He has donned camouflage fatigues, installed himself as commander-in-chief and taken control of the two million-strong Chinese military, the People’s Liberation Army. It is the biggest overhaul of the PLA since Mao led it to victory in the nation’s civil war and founded the People’s Republic in 1949.
Xi has accelerated the PLA’s shift to naval power from a traditionally land-based force. He has broken up its vast, Maoist-era military bureaucracy. A new chain of command leads directly to Xi as chairman of the Central Military Commission, China’s top military decision-making body. Operational leadership of naval, missile, air, ground and cyber forces has been separated from administration and training – a structure that Chinese and Western defense analysts say borrows from U.S. military organization.
The Chinese leader isn’t just revolutionizing the PLA. Xi is making a series of moves that are transforming both China and the global order. He has abandoned reform architect Deng Xiaoping’s injunction that China should hide its strength and bide its time. The waiting game is over. Xi’s speeches are peppered with references to his “Chinese dream,” where an ancient nation recovers from the humiliation of foreign invasion and retakes its rightful place as the dominant power in Asia.

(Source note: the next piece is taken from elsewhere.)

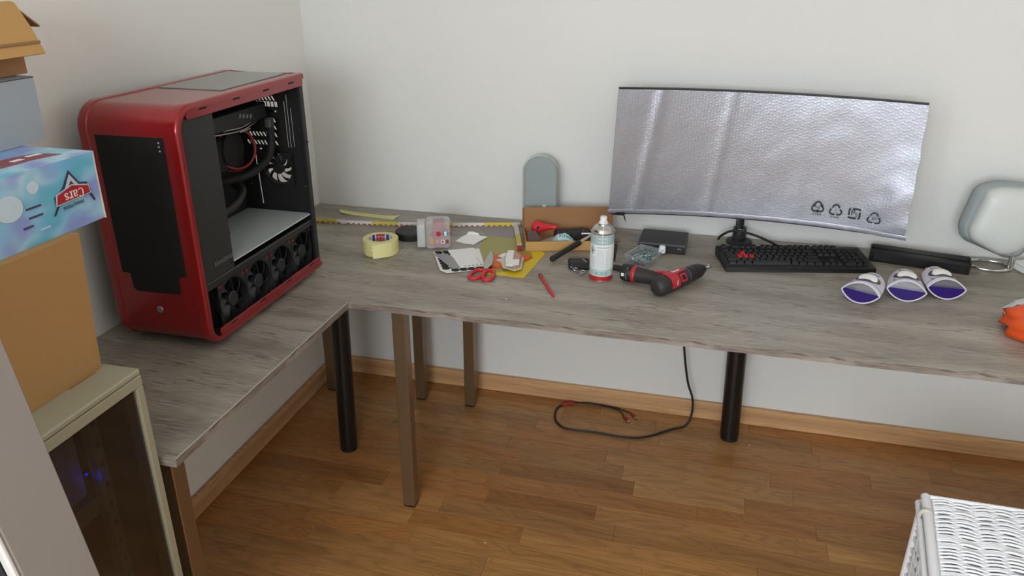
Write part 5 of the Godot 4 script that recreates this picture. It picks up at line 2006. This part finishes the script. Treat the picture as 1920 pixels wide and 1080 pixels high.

The effort includes signature shows of soft power: Xi’s multibillion-dollar “Belt and Road” program to build a global trade and infrastructure network with China at its center, and his “Made in China 2025” plan to turn the country into a high-tech manufacturing giant.
But the boldest stroke is his expansion of China’s hard power, through his remaking of the PLA, the world’s largest fighting force. At the core of this vision of national renewal is a loyal, corruption-free military that Xi demands must be prepared to fight and win.
His push to project power abroad was accompanied by a power play at home. Xi has purged more than 100 generals accused of corruption or disloyalty, according to the official state-controlled media.
A raw demonstration of his authority came when state television broadcast a laudatory documentary series about the PLA, “Strong Military.” In one scene in the 2017 series, an elderly man sits in a military court at a desk marked “defendant,” looking frail in a navy-blue civilian jacket. It is Guo Boxiong, a former general and the most senior officer convicted in Xi’s purge. He reads his confession to charges of bribery from a sheaf of papers gripped in both hands.
“The Central Military Commission dealt with my case completely correctly,” says Guo, who had once served as vice-chairman of the body. “I must confess my guilt and take responsibility for it.” Guo was sentenced to life in prison.